La raccolta è divisa in tre sezioni: le prime due si muovono nella direzione di scomposizione dell’uomo nelle sue parti e bisogni, per poi ricomporlo a tasselli nell’ultima sezione. Il lettore è volutamente spiazzato e messo al muro, ma sempre con l’idea di ferirlo per aiutarlo a respirare.

Protagonisti absoluti dell’opera di Tipaldi sono uomini e dei: dei dionisiaci, pregni di carnalità e al contempo di ripugnanza verso di essa. Essi appaiono come cadaveri nel letto di un fiume di cui ormai hanno consumato l’energia. L’appello al trascendente echeggia come vano, la reale natura del mondo è dubbia e meccanica; quando la creatura torna alle radici di un caotico male, però, scopre un assopito richiamo ad un primitivo Dio, il quale si identifica in un primo momento col poeta stesso.
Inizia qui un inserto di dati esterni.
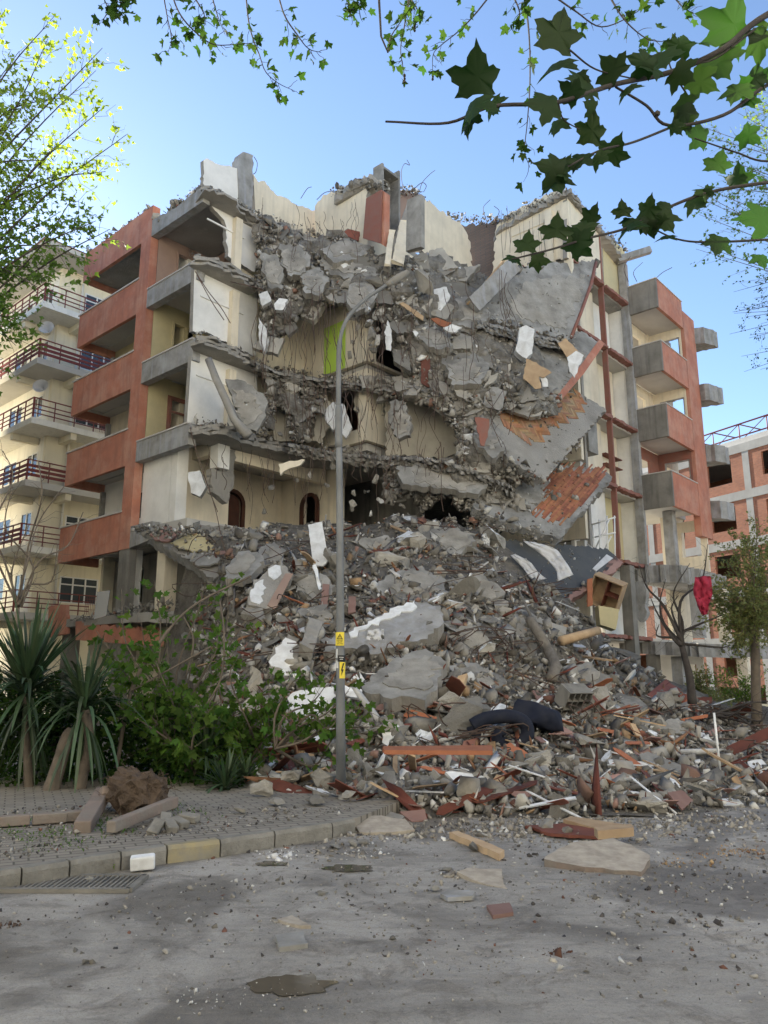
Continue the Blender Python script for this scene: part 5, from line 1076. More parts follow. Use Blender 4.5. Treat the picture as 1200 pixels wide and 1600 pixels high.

Ma l’entropica azione nutritiva che anima l’intera raccolta non lascia spazio ad alcuna ragione religiosa: l’appendice del mostro è sacrificio che si autoalimenta, qualunque intento finalistico viene stroncato nel nome di uno pseudonichilismo. Il termine nuova presente nel titolo presagisce una rifondazione di realtà, non inesistente, che il profetico narratore propone contro vecchi schemi dell’uomo antico e moderno.

L’osservazione, spiazzante nella sua semplicità, di Francesco Maria Tipaldi è che l’uomo non è adatto al mondo dell’uomo. Le strutture lo hanno imprigionato, come un gigante nell’olio, evolvendosi troppo in fretta e lasciandolo indietro. A partire da questa deduzione il poeta si muove verso una ricostruzione progressiva dell’essere umano, rivalutando i suoi bisogni, la aspirazione-negazione della fertilità.

Dallo smembramento delle certezze umane, si arriva nell’ultima poesia, Eden, ad una parziale ricostruzione, un Adamo spontaneo ed appagato.

Con questa operazione Tipaldi ci mostra, forse solo in modo marginale, che la felicità non è, come ci piacerebbe credere, un fattore interno né, altra comoda ammissione, una questione ambientale, ma riguarda piuttosto l’armonia tra uomo e fattori antropici.